# start of DATA EXCERPT

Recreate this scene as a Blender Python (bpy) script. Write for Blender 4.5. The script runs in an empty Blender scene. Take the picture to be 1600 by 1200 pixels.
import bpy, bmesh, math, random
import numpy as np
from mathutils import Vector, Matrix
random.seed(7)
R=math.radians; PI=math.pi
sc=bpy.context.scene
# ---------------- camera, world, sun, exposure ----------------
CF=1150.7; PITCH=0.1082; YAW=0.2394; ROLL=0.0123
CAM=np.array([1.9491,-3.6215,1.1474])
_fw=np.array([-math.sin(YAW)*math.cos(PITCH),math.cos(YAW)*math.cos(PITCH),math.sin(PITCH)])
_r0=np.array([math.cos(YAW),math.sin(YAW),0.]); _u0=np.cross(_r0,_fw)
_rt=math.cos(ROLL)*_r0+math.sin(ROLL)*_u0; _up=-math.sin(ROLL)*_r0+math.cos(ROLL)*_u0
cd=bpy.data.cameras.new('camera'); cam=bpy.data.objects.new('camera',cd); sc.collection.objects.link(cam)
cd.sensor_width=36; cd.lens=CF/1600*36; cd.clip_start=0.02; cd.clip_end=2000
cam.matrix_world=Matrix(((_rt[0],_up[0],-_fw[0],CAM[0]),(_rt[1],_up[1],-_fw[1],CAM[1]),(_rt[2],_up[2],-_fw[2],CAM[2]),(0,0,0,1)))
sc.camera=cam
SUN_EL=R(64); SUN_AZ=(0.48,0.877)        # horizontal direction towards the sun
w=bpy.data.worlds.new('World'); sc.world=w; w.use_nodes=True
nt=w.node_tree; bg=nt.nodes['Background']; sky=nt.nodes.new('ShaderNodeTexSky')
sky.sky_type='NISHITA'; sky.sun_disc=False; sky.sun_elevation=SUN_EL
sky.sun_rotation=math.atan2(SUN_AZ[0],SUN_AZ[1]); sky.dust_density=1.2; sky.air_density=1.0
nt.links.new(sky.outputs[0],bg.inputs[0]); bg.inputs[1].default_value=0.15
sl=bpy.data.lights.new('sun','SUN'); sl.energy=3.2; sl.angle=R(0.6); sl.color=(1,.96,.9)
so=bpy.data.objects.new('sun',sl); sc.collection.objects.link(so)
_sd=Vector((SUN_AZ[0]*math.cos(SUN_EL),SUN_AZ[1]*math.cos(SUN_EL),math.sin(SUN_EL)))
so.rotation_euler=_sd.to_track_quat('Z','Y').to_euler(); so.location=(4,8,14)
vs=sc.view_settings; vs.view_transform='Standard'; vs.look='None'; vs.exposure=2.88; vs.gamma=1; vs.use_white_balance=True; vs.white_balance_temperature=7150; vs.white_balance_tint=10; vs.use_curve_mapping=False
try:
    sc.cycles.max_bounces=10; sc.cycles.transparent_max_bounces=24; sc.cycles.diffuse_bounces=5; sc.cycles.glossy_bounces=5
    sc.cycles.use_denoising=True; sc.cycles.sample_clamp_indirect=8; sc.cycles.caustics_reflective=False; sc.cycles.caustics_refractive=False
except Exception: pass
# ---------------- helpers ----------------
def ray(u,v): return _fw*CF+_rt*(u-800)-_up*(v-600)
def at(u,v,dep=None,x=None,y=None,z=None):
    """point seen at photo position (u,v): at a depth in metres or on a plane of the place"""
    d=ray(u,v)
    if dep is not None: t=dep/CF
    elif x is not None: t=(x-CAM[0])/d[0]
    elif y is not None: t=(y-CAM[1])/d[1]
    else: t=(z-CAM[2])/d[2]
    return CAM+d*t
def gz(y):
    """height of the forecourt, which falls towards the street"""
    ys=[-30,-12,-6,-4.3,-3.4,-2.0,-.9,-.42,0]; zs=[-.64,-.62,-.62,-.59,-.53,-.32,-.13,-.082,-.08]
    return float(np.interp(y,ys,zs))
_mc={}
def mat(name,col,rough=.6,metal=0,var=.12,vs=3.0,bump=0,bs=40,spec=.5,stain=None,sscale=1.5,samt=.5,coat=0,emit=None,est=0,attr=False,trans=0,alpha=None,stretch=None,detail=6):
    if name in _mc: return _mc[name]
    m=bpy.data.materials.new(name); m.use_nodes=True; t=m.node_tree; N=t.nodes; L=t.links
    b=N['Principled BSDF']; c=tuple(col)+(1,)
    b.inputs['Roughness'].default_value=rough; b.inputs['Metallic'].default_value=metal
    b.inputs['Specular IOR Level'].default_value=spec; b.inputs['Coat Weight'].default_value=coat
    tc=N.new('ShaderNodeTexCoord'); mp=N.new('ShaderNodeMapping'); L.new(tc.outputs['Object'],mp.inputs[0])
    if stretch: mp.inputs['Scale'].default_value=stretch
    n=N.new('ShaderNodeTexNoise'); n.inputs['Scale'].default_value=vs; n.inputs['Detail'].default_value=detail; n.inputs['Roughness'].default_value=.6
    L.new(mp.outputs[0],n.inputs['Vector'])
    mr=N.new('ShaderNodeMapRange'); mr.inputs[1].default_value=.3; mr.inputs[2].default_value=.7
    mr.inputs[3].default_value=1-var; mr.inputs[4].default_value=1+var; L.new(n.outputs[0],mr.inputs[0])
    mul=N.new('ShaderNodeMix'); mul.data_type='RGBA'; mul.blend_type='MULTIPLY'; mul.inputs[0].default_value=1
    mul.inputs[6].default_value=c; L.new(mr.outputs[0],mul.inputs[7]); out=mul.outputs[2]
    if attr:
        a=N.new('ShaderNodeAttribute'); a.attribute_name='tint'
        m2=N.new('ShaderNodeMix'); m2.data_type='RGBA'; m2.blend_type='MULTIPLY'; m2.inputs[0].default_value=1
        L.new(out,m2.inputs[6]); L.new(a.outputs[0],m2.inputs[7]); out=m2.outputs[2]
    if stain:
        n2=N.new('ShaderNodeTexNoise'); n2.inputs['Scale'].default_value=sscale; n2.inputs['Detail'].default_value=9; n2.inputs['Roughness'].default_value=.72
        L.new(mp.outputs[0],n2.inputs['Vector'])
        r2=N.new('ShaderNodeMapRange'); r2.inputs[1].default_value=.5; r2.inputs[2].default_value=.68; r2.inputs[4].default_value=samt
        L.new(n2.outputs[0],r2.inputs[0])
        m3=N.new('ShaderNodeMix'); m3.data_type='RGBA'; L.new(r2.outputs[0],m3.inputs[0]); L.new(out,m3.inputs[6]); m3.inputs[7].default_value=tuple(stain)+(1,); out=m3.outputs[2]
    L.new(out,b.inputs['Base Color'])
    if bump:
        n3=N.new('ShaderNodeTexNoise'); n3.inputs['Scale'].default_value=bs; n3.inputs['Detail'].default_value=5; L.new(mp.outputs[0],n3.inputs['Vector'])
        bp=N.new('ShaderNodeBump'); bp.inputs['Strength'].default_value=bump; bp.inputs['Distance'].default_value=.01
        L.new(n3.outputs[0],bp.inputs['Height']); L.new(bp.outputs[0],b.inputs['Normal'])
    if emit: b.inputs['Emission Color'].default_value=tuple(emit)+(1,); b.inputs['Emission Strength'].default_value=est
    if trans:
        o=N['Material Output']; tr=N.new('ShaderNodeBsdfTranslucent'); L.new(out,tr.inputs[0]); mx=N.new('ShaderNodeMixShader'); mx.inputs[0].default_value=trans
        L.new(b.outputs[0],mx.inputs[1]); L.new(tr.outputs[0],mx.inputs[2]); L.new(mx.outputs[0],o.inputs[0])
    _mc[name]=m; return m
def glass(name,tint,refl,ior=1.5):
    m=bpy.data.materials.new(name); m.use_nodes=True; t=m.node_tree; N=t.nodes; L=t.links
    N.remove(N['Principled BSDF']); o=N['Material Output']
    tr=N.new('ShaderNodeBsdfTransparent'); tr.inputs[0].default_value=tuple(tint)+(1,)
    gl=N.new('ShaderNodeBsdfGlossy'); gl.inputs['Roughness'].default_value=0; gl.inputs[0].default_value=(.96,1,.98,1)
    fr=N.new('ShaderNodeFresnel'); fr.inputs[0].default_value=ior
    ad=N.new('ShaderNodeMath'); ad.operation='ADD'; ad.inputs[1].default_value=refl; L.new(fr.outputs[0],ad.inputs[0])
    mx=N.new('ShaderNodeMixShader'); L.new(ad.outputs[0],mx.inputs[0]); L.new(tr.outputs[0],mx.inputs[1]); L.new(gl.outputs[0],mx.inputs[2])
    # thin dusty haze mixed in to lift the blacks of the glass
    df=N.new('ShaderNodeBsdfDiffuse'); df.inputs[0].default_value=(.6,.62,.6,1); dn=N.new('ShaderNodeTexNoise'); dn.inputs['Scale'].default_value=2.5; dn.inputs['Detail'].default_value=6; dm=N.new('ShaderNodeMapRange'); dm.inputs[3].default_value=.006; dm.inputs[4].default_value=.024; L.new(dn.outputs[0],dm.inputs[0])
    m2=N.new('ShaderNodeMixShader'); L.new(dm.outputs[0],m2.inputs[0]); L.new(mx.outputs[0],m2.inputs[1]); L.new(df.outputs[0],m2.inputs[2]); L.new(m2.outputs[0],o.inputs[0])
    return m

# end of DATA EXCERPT

SET PROBLEM. State how many lines of the listing include "scene", and nothing more.

TASK RESPONSE. 2